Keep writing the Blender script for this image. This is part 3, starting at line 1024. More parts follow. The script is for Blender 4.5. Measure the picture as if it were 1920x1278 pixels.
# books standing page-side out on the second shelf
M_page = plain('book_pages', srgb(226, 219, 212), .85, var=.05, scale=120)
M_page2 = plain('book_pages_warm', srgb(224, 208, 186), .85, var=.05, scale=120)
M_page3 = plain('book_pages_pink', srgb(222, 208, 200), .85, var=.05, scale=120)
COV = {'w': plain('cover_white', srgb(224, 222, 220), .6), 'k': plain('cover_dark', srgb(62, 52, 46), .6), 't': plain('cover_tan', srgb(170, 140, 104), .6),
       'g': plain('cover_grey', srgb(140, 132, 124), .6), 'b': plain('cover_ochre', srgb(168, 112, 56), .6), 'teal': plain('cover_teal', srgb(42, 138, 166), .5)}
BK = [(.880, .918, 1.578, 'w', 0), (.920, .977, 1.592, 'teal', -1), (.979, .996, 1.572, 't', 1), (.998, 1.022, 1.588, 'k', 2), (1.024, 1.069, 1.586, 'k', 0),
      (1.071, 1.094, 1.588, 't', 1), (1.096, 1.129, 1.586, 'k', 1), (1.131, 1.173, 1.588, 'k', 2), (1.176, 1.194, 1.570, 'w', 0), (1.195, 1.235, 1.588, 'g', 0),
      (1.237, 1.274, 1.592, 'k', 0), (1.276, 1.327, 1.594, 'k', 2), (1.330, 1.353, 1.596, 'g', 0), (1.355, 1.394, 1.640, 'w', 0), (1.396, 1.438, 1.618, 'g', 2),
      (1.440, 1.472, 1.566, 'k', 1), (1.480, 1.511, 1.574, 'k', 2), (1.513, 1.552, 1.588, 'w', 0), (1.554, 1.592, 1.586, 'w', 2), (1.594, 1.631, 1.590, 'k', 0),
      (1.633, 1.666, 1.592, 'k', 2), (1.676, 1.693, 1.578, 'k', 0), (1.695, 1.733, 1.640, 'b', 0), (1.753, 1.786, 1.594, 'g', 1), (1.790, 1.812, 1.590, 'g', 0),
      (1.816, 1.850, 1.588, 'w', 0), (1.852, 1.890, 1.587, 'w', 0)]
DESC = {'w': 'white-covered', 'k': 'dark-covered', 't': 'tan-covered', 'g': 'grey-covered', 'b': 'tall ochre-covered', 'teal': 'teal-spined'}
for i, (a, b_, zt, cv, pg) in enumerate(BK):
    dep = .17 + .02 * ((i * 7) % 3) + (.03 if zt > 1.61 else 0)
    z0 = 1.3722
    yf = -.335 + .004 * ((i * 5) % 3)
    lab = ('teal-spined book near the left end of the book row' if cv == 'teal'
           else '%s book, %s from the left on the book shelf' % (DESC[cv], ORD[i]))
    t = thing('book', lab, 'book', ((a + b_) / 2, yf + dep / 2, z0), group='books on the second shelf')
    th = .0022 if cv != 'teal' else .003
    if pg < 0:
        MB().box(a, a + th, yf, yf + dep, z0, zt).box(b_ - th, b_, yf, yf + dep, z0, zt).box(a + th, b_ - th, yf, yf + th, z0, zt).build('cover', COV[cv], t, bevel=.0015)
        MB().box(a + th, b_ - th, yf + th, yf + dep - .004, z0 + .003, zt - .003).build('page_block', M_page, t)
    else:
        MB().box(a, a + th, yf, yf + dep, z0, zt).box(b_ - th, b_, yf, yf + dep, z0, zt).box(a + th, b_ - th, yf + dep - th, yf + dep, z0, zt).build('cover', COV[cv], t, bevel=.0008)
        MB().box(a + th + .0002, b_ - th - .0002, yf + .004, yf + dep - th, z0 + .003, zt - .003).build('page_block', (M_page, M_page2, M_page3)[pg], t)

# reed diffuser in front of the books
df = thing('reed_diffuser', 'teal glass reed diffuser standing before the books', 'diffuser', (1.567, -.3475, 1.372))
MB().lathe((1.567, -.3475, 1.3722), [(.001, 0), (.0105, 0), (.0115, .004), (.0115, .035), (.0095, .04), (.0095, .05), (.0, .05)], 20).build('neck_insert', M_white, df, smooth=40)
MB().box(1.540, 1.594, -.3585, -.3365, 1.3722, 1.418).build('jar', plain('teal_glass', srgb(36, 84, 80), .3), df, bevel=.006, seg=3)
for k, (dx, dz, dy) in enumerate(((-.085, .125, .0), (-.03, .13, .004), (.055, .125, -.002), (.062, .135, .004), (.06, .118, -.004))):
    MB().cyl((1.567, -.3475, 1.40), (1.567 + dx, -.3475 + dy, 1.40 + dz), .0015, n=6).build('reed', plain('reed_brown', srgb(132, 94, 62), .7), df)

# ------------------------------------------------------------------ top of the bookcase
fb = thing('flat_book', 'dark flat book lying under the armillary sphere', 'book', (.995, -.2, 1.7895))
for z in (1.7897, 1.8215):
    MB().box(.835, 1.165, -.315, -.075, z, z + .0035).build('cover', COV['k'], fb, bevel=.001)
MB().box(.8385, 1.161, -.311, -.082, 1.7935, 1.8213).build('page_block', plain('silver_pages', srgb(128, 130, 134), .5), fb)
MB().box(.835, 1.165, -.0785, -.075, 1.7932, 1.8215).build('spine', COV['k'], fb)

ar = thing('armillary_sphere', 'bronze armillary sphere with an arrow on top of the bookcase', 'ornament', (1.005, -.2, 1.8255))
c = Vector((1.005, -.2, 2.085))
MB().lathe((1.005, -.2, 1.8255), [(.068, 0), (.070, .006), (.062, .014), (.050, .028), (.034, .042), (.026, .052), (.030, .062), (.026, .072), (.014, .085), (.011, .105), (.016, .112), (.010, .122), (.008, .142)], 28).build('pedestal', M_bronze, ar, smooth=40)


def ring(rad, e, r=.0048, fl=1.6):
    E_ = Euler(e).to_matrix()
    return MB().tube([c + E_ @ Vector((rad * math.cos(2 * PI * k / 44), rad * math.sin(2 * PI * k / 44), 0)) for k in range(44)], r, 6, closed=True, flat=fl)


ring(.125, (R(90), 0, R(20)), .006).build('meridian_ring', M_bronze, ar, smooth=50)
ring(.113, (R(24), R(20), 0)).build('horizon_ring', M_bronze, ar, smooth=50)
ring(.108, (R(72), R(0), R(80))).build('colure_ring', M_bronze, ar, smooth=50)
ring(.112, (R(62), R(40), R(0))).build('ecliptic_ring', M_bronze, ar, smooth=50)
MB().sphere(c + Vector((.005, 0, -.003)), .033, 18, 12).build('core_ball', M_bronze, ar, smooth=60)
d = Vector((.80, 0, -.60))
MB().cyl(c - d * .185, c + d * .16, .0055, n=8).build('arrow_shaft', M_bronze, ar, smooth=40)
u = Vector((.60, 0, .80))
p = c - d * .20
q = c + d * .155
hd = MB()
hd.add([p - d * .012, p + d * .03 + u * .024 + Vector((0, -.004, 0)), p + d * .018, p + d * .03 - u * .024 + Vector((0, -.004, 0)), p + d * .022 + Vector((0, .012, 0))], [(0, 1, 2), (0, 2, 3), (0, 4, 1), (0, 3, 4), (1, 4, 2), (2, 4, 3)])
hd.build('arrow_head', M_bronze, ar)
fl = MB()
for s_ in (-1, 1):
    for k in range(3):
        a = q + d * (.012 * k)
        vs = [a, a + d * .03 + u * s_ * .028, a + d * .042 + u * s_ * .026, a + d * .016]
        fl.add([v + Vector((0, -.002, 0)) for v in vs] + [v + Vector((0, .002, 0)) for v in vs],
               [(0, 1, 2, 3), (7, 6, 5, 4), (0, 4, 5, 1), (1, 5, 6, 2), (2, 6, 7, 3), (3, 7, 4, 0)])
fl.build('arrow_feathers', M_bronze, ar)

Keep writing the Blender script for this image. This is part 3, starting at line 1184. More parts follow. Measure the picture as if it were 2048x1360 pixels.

*What the task asks:* Each line of the listing above should be output exactly.

*Answer to this task:*
Keep writing the Blender script for this image. This is part 3, starting at line 1024. More parts follow. The script is for Blender 4.5. Measure the picture as if it were 1920x1278 pixels.
# books standing page-side out on the second shelf
M_page = plain('book_pages', srgb(226, 219, 212), .85, var=.05, scale=120)
M_page2 = plain('book_pages_warm', srgb(224, 208, 186), .85, var=.05, scale=120)
M_page3 = plain('book_pages_pink', srgb(222, 208, 200), .85, var=.05, scale=120)
COV = {'w': plain('cover_white', srgb(224, 222, 220), .6), 'k': plain('cover_dark', srgb(62, 52, 46), .6), 't': plain('cover_tan', srgb(170, 140, 104), .6),
       'g': plain('cover_grey', srgb(140, 132, 124), .6), 'b': plain('cover_ochre', srgb(168, 112, 56), .6), 'teal': plain('cover_teal', srgb(42, 138, 166), .5)}
BK = [(.880, .918, 1.578, 'w', 0), (.920, .977, 1.592, 'teal', -1), (.979, .996, 1.572, 't', 1), (.998, 1.022, 1.588, 'k', 2), (1.024, 1.069, 1.586, 'k', 0),
      (1.071, 1.094, 1.588, 't', 1), (1.096, 1.129, 1.586, 'k', 1), (1.131, 1.173, 1.588, 'k', 2), (1.176, 1.194, 1.570, 'w', 0), (1.195, 1.235, 1.588, 'g', 0),
      (1.237, 1.274, 1.592, 'k', 0), (1.276, 1.327, 1.594, 'k', 2), (1.330, 1.353, 1.596, 'g', 0), (1.355, 1.394, 1.640, 'w', 0), (1.396, 1.438, 1.618, 'g', 2),
      (1.440, 1.472, 1.566, 'k', 1), (1.480, 1.511, 1.574, 'k', 2), (1.513, 1.552, 1.588, 'w', 0), (1.554, 1.592, 1.586, 'w', 2), (1.594, 1.631, 1.590, 'k', 0),
      (1.633, 1.666, 1.592, 'k', 2), (1.676, 1.693, 1.578, 'k', 0), (1.695, 1.733, 1.640, 'b', 0), (1.753, 1.786, 1.594, 'g', 1), (1.790, 1.812, 1.590, 'g', 0),
      (1.816, 1.850, 1.588, 'w', 0), (1.852, 1.890, 1.587, 'w', 0)]
DESC = {'w': 'white-covered', 'k': 'dark-covered', 't': 'tan-covered', 'g': 'grey-covered', 'b': 'tall ochre-covered', 'teal': 'teal-spined'}
for i, (a, b_, zt, cv, pg) in enumerate(BK):
    dep = .17 + .02 * ((i * 7) % 3) + (.03 if zt > 1.61 else 0)
    z0 = 1.3722
    yf = -.335 + .004 * ((i * 5) % 3)
    lab = ('teal-spined book near the left end of the book row' if cv == 'teal'
           else '%s book, %s from the left on the book shelf' % (DESC[cv], ORD[i]))
    t = thing('book', lab, 'book', ((a + b_) / 2, yf + dep / 2, z0), group='books on the second shelf')
    th = .0022 if cv != 'teal' else .003
    if pg < 0:
        MB().box(a, a + th, yf, yf + dep, z0, zt).box(b_ - th, b_, yf, yf + dep, z0, zt).box(a + th, b_ - th, yf, yf + th, z0, zt).build('cover', COV[cv], t, bevel=.0015)
        MB().box(a + th, b_ - th, yf + th, yf + dep - .004, z0 + .003, zt - .003).build('page_block', M_page, t)
    else:
        MB().box(a, a + th, yf, yf + dep, z0, zt).box(b_ - th, b_, yf, yf + dep, z0, zt).box(a + th, b_ - th, yf + dep - th, yf + dep, z0, zt).build('cover', COV[cv], t, bevel=.0008)
        MB().box(a + th + .0002, b_ - th - .0002, yf + .004, yf + dep - th, z0 + .003, zt - .003).build('page_block', (M_page, M_page2, M_page3)[pg], t)

# reed diffuser in front of the books
df = thing('reed_diffuser', 'teal glass reed diffuser standing before the books', 'diffuser', (1.567, -.3475, 1.372))
MB().lathe((1.567, -.3475, 1.3722), [(.001, 0), (.0105, 0), (.0115, .004), (.0115, .035), (.0095, .04), (.0095, .05), (.0, .05)], 20).build('neck_insert', M_white, df, smooth=40)
MB().box(1.540, 1.594, -.3585, -.3365, 1.3722, 1.418).build('jar', plain('teal_glass', srgb(36, 84, 80), .3), df, bevel=.006, seg=3)
for k, (dx, dz, dy) in enumerate(((-.085, .125, .0), (-.03, .13, .004), (.055, .125, -.002), (.062, .135, .004), (.06, .118, -.004))):
    MB().cyl((1.567, -.3475, 1.40), (1.567 + dx, -.3475 + dy, 1.40 + dz), .0015, n=6).build('reed', plain('reed_brown', srgb(132, 94, 62), .7), df)

# ------------------------------------------------------------------ top of the bookcase
fb = thing('flat_book', 'dark flat book lying under the armillary sphere', 'book', (.995, -.2, 1.7895))
for z in (1.7897, 1.8215):
    MB().box(.835, 1.165, -.315, -.075, z, z + .0035).build('cover', COV['k'], fb, bevel=.001)
MB().box(.8385, 1.161, -.311, -.082, 1.7935, 1.8213).build('page_block', plain('silver_pages', srgb(128, 130, 134), .5), fb)
MB().box(.835, 1.165, -.0785, -.075, 1.7932, 1.8215).build('spine', COV['k'], fb)

ar = thing('armillary_sphere', 'bronze armillary sphere with an arrow on top of the bookcase', 'ornament', (1.005, -.2, 1.8255))
c = Vector((1.005, -.2, 2.085))
MB().lathe((1.005, -.2, 1.8255), [(.068, 0), (.070, .006), (.062, .014), (.050, .028), (.034, .042), (.026, .052), (.030, .062), (.026, .072), (.014, .085), (.011, .105), (.016, .112), (.010, .122), (.008, .142)], 28).build('pedestal', M_bronze, ar, smooth=40)


def ring(rad, e, r=.0048, fl=1.6):
    E_ = Euler(e).to_matrix()
    return MB().tube([c + E_ @ Vector((rad * math.cos(2 * PI * k / 44), rad * math.sin(2 * PI * k / 44), 0)) for k in range(44)], r, 6, closed=True, flat=fl)


ring(.125, (R(90), 0, R(20)), .006).build('meridian_ring', M_bronze, ar, smooth=50)
ring(.113, (R(24), R(20), 0)).build('horizon_ring', M_bronze, ar, smooth=50)
ring(.108, (R(72), R(0), R(80))).build('colure_ring', M_bronze, ar, smooth=50)
ring(.112, (R(62), R(40), R(0))).build('ecliptic_ring', M_bronze, ar, smooth=50)
MB().sphere(c + Vector((.005, 0, -.003)), .033, 18, 12).build('core_ball', M_bronze, ar, smooth=60)
d = Vector((.80, 0, -.60))
MB().cyl(c - d * .185, c + d * .16, .0055, n=8).build('arrow_shaft', M_bronze, ar, smooth=40)
u = Vector((.60, 0, .80))
p = c - d * .20
q = c + d * .155
hd = MB()
hd.add([p - d * .012, p + d * .03 + u * .024 + Vector((0, -.004, 0)), p + d * .018, p + d * .03 - u * .024 + Vector((0, -.004, 0)), p + d * .022 + Vector((0, .012, 0))], [(0, 1, 2), (0, 2, 3), (0, 4, 1), (0, 3, 4), (1, 4, 2), (2, 4, 3)])
hd.build('arrow_head', M_bronze, ar)
fl = MB()
for s_ in (-1, 1):
    for k in range(3):
        a = q + d * (.012 * k)
        vs = [a, a + d * .03 + u * s_ * .028, a + d * .042 + u * s_ * .026, a + d * .016]
        fl.add([v + Vector((0, -.002, 0)) for v in vs] + [v + Vector((0, .002, 0)) for v in vs],
               [(0, 1, 2, 3), (7, 6, 5, 4), (0, 4, 5, 1), (1, 5, 6, 2), (2, 6, 7, 3), (3, 7, 4, 0)])
fl.build('arrow_feathers', M_bronze, ar)

Keep writing the Blender script for this image. This is part 3, starting at line 1184. More parts follow. Measure the picture as if it were 2048x1360 pixels.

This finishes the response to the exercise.